Pourquoi est-ce qu’on ment sur Haïti ? Pourquoi, des siècles après l’indépendance, l’île des héros et des poètes reste-t-elle enveloppée de clichés, de récits tronqués, de silences coupables ? Et surtout, pourquoi les enfants de la diaspora, nés loin du sol natal, portent-ils encore cette soif ardente de redécouvrir la vérité d’un pays qu’on leur a volée par les mots ?
C’est à ces questions que tentent de répondre Charlène et Claudine Civil dans un livre aussi audacieux que nécessaire : On nous a menti sur Haïti, paru récemment en France. Les deux autrices, jeunes femmes haïtiennes nées à la Guadeloupe, déroulent avec une érudition limpide et une passion contenue les fils emmêlés d’une histoire que d’autres ont souvent écrite à la place des Haïtiens eux-mêmes.
L’objet-livre d’abord séduit : une couverture éclatante, habillée de peintures chatoyantes où se mêlent le bleu des mers caraïbes, le rouge des luttes, le vert des espoirs. À l’intérieur, les illustrations semblent respirer la mémoire collective, donnant à chaque page le relief d’un tableau vivant. Mais derrière cette esthétique se cache une œuvre d’une rigueur impressionnante : les autrices revisitent les grandes dates et les zones d’ombre de l’histoire haïtienne avec la minutie d’archéologues et la ferveur de gardiennes de mémoire. Page après page, elles ramassent les pierres du mensonge pour reconstruire le socle de la vérité.
Leur plume, à la fois précise et vibrante, dénoue les nœuds de la propagande coloniale et dissipe les brumes d’une histoire confisquée.
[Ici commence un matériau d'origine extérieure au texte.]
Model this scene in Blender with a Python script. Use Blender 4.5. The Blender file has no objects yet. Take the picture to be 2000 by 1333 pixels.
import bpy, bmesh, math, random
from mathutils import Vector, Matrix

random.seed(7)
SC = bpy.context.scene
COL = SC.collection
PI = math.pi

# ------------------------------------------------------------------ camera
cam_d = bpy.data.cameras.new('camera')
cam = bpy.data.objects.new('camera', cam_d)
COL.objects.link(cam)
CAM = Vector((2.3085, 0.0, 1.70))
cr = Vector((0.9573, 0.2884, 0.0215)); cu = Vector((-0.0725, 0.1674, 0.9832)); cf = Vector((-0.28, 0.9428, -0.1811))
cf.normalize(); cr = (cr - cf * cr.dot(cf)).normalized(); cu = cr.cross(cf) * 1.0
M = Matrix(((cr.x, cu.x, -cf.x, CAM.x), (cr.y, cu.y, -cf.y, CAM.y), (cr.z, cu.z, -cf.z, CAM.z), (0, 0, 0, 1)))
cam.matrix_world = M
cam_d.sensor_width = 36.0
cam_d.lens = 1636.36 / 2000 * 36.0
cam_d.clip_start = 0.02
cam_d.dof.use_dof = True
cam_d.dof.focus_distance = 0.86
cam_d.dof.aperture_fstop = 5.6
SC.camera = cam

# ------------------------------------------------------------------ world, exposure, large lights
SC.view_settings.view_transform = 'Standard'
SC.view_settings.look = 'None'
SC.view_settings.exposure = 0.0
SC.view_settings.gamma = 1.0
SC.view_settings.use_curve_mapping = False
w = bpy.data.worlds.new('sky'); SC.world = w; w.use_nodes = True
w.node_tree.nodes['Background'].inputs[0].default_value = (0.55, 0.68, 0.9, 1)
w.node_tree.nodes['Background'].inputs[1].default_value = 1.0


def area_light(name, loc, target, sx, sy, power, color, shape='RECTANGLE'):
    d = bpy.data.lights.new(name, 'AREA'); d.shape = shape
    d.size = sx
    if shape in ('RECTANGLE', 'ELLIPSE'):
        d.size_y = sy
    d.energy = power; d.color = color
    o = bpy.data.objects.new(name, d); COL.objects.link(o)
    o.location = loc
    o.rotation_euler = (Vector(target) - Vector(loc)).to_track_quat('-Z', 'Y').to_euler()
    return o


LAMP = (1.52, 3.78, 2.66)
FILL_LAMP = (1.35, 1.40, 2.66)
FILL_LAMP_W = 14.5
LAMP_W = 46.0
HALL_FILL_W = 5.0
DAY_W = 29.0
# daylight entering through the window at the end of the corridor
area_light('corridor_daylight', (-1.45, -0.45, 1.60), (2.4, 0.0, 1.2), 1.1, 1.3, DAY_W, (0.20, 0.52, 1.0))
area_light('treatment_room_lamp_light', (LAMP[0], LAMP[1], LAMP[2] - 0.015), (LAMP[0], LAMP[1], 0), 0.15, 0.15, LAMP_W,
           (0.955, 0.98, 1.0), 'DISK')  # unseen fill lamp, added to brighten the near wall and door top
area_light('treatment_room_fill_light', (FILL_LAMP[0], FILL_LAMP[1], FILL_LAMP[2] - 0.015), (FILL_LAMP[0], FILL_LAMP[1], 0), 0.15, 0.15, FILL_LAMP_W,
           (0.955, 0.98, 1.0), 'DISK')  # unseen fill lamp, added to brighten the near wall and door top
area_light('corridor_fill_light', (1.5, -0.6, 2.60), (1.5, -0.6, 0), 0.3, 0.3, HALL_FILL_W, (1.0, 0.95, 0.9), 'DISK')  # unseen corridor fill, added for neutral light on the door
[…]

Haïti y apparaît, non pas comme une terre maudite, mais comme un phare éteint qu’on s’efforce de rallumer, une métaphore brûlante de la résistance humaine.
Un acte de réparation symbolique
Ce livre n’est pas seulement un essai mais un acte de réparation symbolique. Chaque chapitre agit comme un antidote aux récits déformés, un contrepoison aux clichés tenaces. Les autrices refusent la posture victimaire : elles écrivent debout, fières, lucides, comme pour dire à leurs lecteurs d’ici et d’ailleurs que la dignité haïtienne n’a jamais cessé de battre, même sous les ruines, même sous les mots des autres.
On nous a menti sur Haïti est un cri de vérité et d’amour, une tentative courageuse de réconcilier un peuple avec sa propre histoire.
À travers ce livre, les deux femmes redonnent à Haïti ce qu’on lui avait pris : le droit de se raconter dans sa propre langue, avec sa propre lumière.
Et si l’on ment encore sur Haïti, ce livre prouve qu’il existe désormais des voix qui savent dire le vrai, avec beauté, force et précision.
Les rubriques consacrées à « Papa Doc » et « Baby Doc » Duvalier sont d’une grande justesse. Elles offrent un aperçu saisissant de l’histoire politique haïtienne, cette longue traversée faite de promesses, de dérives et de résilience. Les deux autrices parviennent à restituer la complexité d’un demi-siècle de pouvoir autoritaire sans céder ni au sensationnalisme, ni à la nostalgie.
Elles écrivent avec la mesure des historiennes et la sensibilité des témoins — un rare équilibre dans un sujet souvent traité à coups d’excès ou d’amnésie.
Une analyse chirurgicale
Mais la part la plus convaincante de l’ouvrage reste sans doute celle consacrée à l’occupation américaine d’Haïti (1915-1934). Là, les deux écrivaines démontrent toute la force de leur regard : avec une rigueur méticuleuse et un courage tranquille, elles mettent les points sur les i, sans jamais tomber dans la caricature anti-impérialiste ni dans la complaisance diplomatique. Leur analyse est chirurgicale : elles déplient les faits, exposent les mécanismes d’assujettissement économique, dévoilent les blessures morales laissées par l’ingérence étrangère, mais rappellent aussi la résilience du peuple haïtien, cette capacité obstinée à se relever, encore et encore, comme un pays-phénix renaissant de ses cendres.
Sous leur plume, cette période tragique ne devient pas un simple épisode d’histoire : elle prend la forme d’une leçon de dignité nationale.
Les sœurs Civil redonnent à ces années sombres la parole des oubliés, celles et ceux qui ont résisté non pas dans les livres, mais dans le silence des champs et des ports, dans la poussière des révoltes étouffées. Cette partie du livre agit comme un miroir tendu à la conscience collective, nous forçant à regarder en face ce que tant d’autres récits ont voulu effacer. Et c’est sans doute là que réside la grandeur de leur démarche : rendre visible l’invisible, audible l’étouffé, et pensable l’impensé.